また、人に教えるということを通して自分の知らない部分を埋められたのではないかなと。先輩方に勝ったとは思えないのですが、後輩たちにそう憧れられるような存在になっていられたらいいなと思います。

「楽しんで、自分たちにしかできない研修をつくって」

それでは最後に、来年講師を務める新卒社員へのメッセージをお願いします。


最初は不安なことがたくさんあると思いますが、準備期間でも本番でも同期との助け合いによりやり遂げられると思うので、自分が後悔しないように講義を行ってもらえたらと思います。今年受けた研修のことを来年に改めて思い出してもらって、足りなかった部分を補って、よりいい研修にしてほしいです。


代によってメンバーの特色や性格が違うと思うので、その色を生かして、自分たちにしかできない研修をつくりあげてもらえたらいいなと思います。柏田さんが言うとおり、ひとりで溜め込まずに同期を頼りながら、それぞれのタスクや責任を持って行うことで、楽しくワイワイとやってほしいですね。

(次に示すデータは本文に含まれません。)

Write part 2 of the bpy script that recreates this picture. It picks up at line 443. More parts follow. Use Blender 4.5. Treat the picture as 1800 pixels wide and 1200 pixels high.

講師をすることによって自分の知識をアップデートできたり、成長できたりすると思いますので、ぜひ前向きにチャレンジしてほしいです。そして、同期のチームワークを高めて楽しんでほしいです!

編集後記

前編・後編にわたりアイレットのAWS研修について紹介しましたが、いかがでしたでしょうか?

今年の新卒社員は、6月より本配属となりました。
各配属先でパワーアップした新卒社員が、来年はどんなAWS研修を作ってくれるのか今から楽しみです!

今後もアイレットの若手社員の活躍にご期待ください!

それでは最後までお読みくださりありがとうございました。